Muitos políticos iraquianos culpam o sr. Maliki por exacerbar a crise. Como líder do partido religioso xiita al-Dawa, é primeiro-ministro desde 2006, quando foi escolhido pelo embaixador dos EUA, Zilmay Khalilzad que o considerou o líder xiita mais aceitável para os EUA, e que tinha boas relações com o Irão.
Os EUA e o Irão têm sido cruciais para que ele mantenha o posto, não obstante um diplomata britânico ter dito, refletindo, que a falha em vetar a renomeação do sr. Maliki foi o pior erro do Reino Unido e dos EUA.
Nos primeiros anos no cargo, Maliki assumiu uma estratégia mais inclusiva e conciliatória para com os sunitas e os curdos. Isto aconteceu sob pressão norte-americana.

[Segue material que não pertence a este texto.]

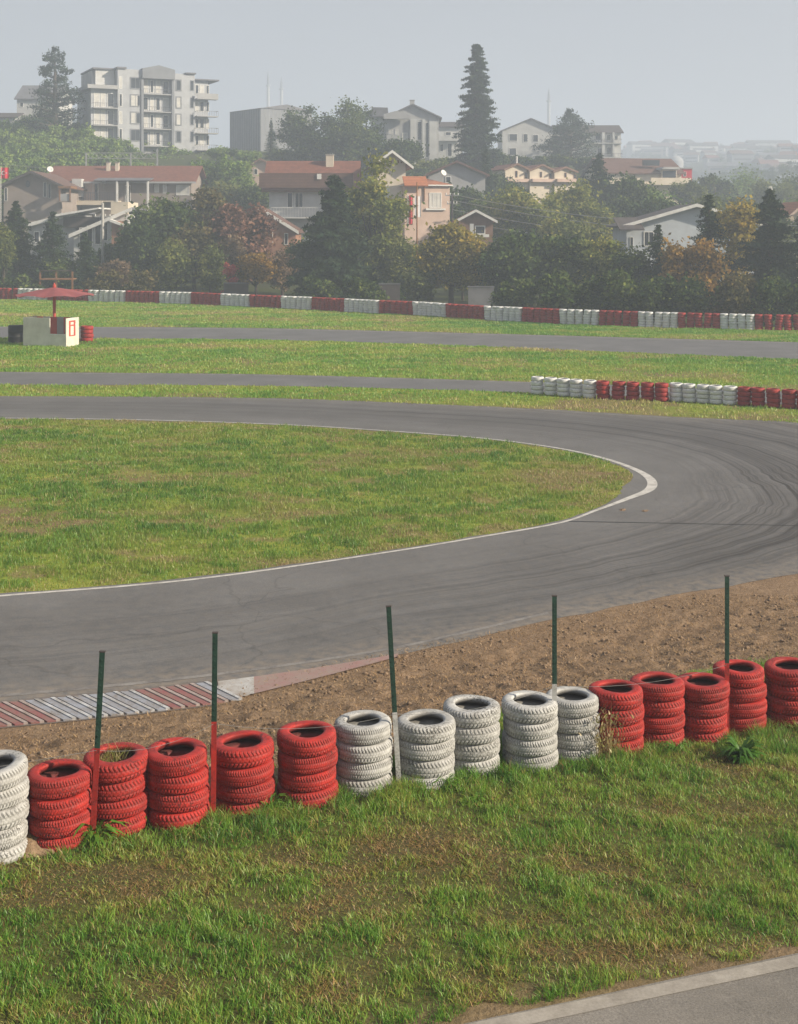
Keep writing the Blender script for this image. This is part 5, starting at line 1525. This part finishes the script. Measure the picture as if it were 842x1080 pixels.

Mas Maliki tem assegurado o seu apoio eleitoral como principal líder xiita ao convencer os eleitores xiitas de que ele e o seu partido preveniram uma contra-revolução do Partido Baas,, o que expulsaria os xiitas do poder.
Jogar a carta sectária também possui a vantagem de tornar a segurança e não a corrupção generalizada do governo e a incapacidade para fornecer serviços, o principal tema para a maioria xiita. A mentalidade de Maliki é a do guarda dentro o partido Dawa, altamente centralizado e autoritário, o qual, de várias formas, é uma versão xiita do Partido Baas de Saddam Hussein.
Ao consolidar o seu apoio entre os xiitas, o primeiro-ministro alienou permanentemente os sunitas que o olhavam com desconfiança. “Ele pode ter conquistado os xiitas, mas perdeu o Iraque,” declara Ghassan al-Attiyah, um cientista político de Bagadade.
Ele acredita que a chave para acabar com presente crise é a demissão de Maliki e a sua substituição por uma figura mais neutral até às eleições parlamentares do próximo ano.
Não é provável que aconteça. Os xiitas do Iraque suspeitam que poderão vir a enfrentar um luta pela sua existência. Estes medos podem ser exagerados e deliberadamente inflacionados pelo governo, mas asseguram a base política de Maliki. Os iranianos já expressaram abertamente as suas dúvidas sobre ele, contudo, não querem retirá-lo enquanto lutam para salvar o seu aliado na Síria.
Acreditam que é tempo de todos os xiitas se unirem. Os levantamentos na Síria e no Iraque estão conjuntamente a provocar resultados explosivos para este país, para a região e para o mundo. Um Iraque apenas recentemente estabilizado está a desestabilizar-se outra vez. Até há dois meses o manifestantes sunitas gritavam “Maliki ou Iraque!”. Agora gritam “Guerra! Guerra!”
06 de Maio de 2013
PATRICK COCKBURN é o autor de “Muqtada: Muqtada Al-Sadr, the Shia Revival, and the Struggle for Iraq.”